Sanchez’s office and the department agree on “99 percent” of the proposed legislation, she said. Their disagreement is isolated to the nature of the state’s legal relationship with residential placement facilities.
Sanchez wants the state to contract with each facility, something it currently does with most but not all out-of-state sites. She told committee members a contract was the only way the state could hold a facility accountable.
Morissa Henn, deputy commissioner for the Department of Health and Human Services, said the state wants to maintain the contracts in place but be allowed to require certification for those sites when a child’s needs require a level of care an existing site cannot provide. She also told lawmakers contracting is a lengthy process that could interfere with providing a child timely care.
Each have requested amendments to the bill, which its sponsor, Rep. Mark Pearson, a Hampstead
Republican, introduced Tuesday for the committee to weigh. Aside from the disagreement over how to partner with sites, their amendments are virtually identical.
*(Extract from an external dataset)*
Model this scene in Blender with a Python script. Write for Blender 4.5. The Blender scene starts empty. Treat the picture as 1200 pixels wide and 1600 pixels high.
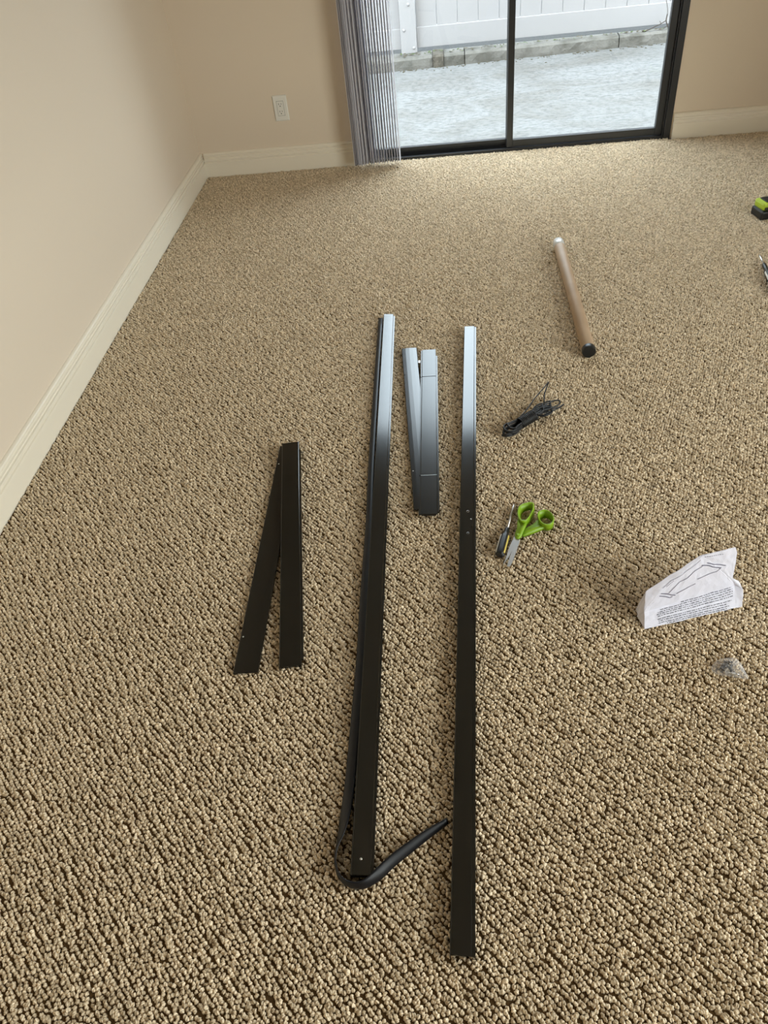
import bpy, bmesh, math, random
import numpy as np
from mathutils import Vector, Matrix, noise

rnd = random.Random(7)
sc = bpy.context.scene
COL = sc.collection
PI = math.pi

# ------------------------------------------------------------------ camera
F_PX, PITCH, ROLL, YAW, H = 1171.354, 0.7528, 0.1287, -0.1325, 1.4
_f = Vector((math.cos(PITCH)*math.sin(YAW), math.cos(PITCH)*math.cos(YAW), -math.sin(PITCH)))
_r = Vector((math.cos(YAW), -math.sin(YAW), 0))
_d = _f.cross(_r)
RT = _r*math.cos(ROLL) + _d*math.sin(ROLL)
DN = -_r*math.sin(ROLL) + _d*math.cos(ROLL)
EYE = Vector((0, 0, H))
cam_data = bpy.data.cameras.new('camera')
cam = bpy.data.objects.new('camera', cam_data)
COL.objects.link(cam)
cam_data.sensor_fit = 'VERTICAL'
cam_data.sensor_height = 36
cam_data.lens = F_PX/1600*36
cam_data.clip_start = 0.02
cam.matrix_world = Matrix(((RT.x, -DN.x, -_f.x, 0), (RT.y, -DN.y, -_f.y, 0), (RT.z, -DN.z, -_f.z, H), (0, 0, 0, 1)))
sc.camera = cam

def at(u, v, z=0.0):
    """point at height z seen at pixel (u, v) of the 1200x1600 photograph"""
    d = _f + RT*((u-600)/F_PX) + DN*((v-800)/F_PX)
    return EYE + d*((z-H)/d.z)

# ------------------------------------------------------------------ world, light, exposure
world = bpy.data.worlds.new('overcast_sky')
sc.world = world
world.use_nodes = True
bg = world.node_tree.nodes['Background']
bg.inputs[0].default_value = (0.79, 0.905, 1.0, 1)
bg.inputs[1].default_value = 8.5
sc.view_settings.view_transform = 'Standard'
sc.view_settings.look = 'None'
sc.view_settings.exposure = 0.40
sc.view_settings.gamma = 1.0
sc.view_settings.use_curve_mapping = False
sc.cycles.max_bounces = 10
sc.cycles.diffuse_bounces = 6
sc.cycles.transparent_max_bounces = 24
sc.cycles.use_denoising = True

def portal(name, loc, rot, sx, sy):
    l = bpy.data.lights.new(name, 'AREA')
    l.shape = 'RECTANGLE'; l.size = sx; l.size_y = sy
    l.cycles.is_portal = True
    o = bpy.data.objects.new(name, l)
    o.location = loc; o.rotation_euler = rot
    COL.objects.link(o)

# ------------------------------------------------------------------ materials
def lin(*c):
    return tuple(((x/255)/12.92 if x/255 <= .04045 else ((x/255+.055)/1.055)**2.4) for x in c) + (1,)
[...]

Under the bill, caseworkers would be required to visit the children in and out of state monthly, during which they would have to tour the children’s living area, talk with the children, and meet with the site’s leaders and staff.
Sanchez said she learned of the conditions in the Tennessee facility by taking those steps. She said seven different case workers visited the boys, all unfamiliar to the boys, and spent too little time to uncover the abuse and neglect. She said the state’s visits to children last 15 minutes.
Henn disputed that Tuesday.
“Just to correct the record, these are not 15-minute visits, where you pick up some pamphlets, as you just heard,” she said. “These are in-depth visits. We take them extremely seriously. We check on the youth under our care, we interview them. We have critical responsibilities serving often in the role of parents and in our obligations as a department. It gives me goosebumps to imagine the notion that we would do anything but the most robust protections.”
The department would also have to visit in-state and out-of-state facilities quarterly; at least one of those visits each year would have to be unannounced.
The bill would put new requirements on the judicial branch as well.
Courts would also have to review placements more frequently, from every 90 days as is now required to every 60 days. If the child or the child’s representative does not support the qualified residential treatment program level of care, those court reviews would be required every 30 days.
Prior to those hearings, the department would have to submit evidence to the court showing the residential placement continues to meet the child’s needs and provides the most appropriate level of care; placement with family or a legal guardian could not meet those needs; and that the placement is consistent with the short- and long-term goals for the child.
Before approving a placement, the court would have to determine whether the child’s needs could be met through placement with a parent, legal guardian, legal custodian, kin caregiver, or in a foster care home. Before approving a residential treatment placement, the court would have to review the specific needs of the child, the length of stay, and input from the child and the family.